Самоубийство Достоевского. Тема суицида в жизни и творчестве писателя
Шрифт:
И вот тут Николай I вновь проявил необъяснимую милость к падшему литератору, начертав на определении генерал-аудиториата высочайшую резолюцию: «На 4 года и потом рядовым», что возвращало Достоевскому после отбытия наказания гражданские права, в отличие от каторжан с полным сроком.

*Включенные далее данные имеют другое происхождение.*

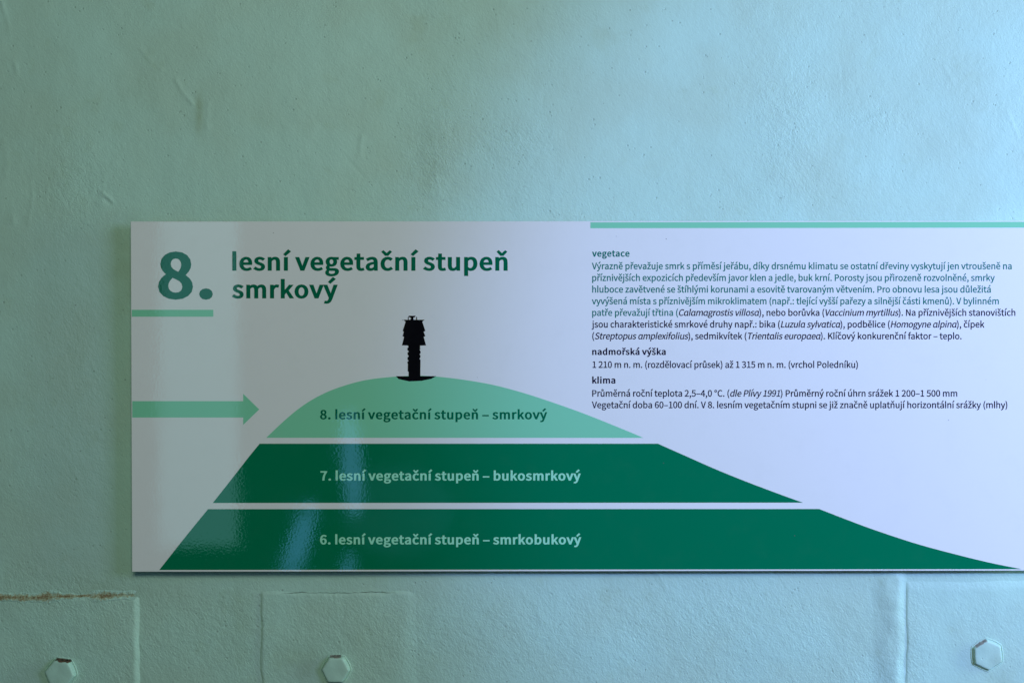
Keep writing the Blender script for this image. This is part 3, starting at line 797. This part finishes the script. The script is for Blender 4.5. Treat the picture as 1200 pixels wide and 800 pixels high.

Понятно, почему в нашем разговоре о суициде в жизни и творчестве писателя столь много места уделено утру 22 декабря 1849 года: никогда ни до ни после Достоевский не стоял, не находился так близко к смерти, не переживал её так реально, не приготовлялся так тщательно к последней минуте (за исключением, конечно же, настоящего своего смертного часа в конце января 1881 года). Это – во-первых. А во-вторых, в одной из главок «Введения в тему» уже шёл у нас разговор о том, что все политические заговорщики, участники конспиративных кружков, революционеры и особенно террористы являются в какой-то мере самоубийцами, ибо сознательно ставят ради идеи и политической борьбы на карту свою собственную жизнь.
Деятельность петрашевцев, благодаря
Автор «Бедных людей» чудом остался жив. Выдержав десять минут на эшафоте, он как бы заново родился на свет. Буквально. Физически.
Воскрес из мёртвых!..
Его бурлящее эмоциями, восторженно-восклицательное письмо брату Михаилу, написанное сразу после казни, цитировалось в достоевсковедении уже бессчётное количество раз, поэтому вспомним только, что в нём писатель взахлёб рассказывает-передаёт самому близкому человеку («…в последнюю минуту ты, только один ты, был в уме моём, я тут только узнал, как люблю тебя, брат мой милый!») подробности утрешнего эшафотного действа и сообщает-формулирует свою новую программу-судьбу: жить! И в каторге – жить! «Жизнь везде жизнь, жизнь в нас самих, а не во внешнем.» Главное – жить среди людей и оставаться человеком среди людей… «Жизнь – дар, жизнь – счастье…»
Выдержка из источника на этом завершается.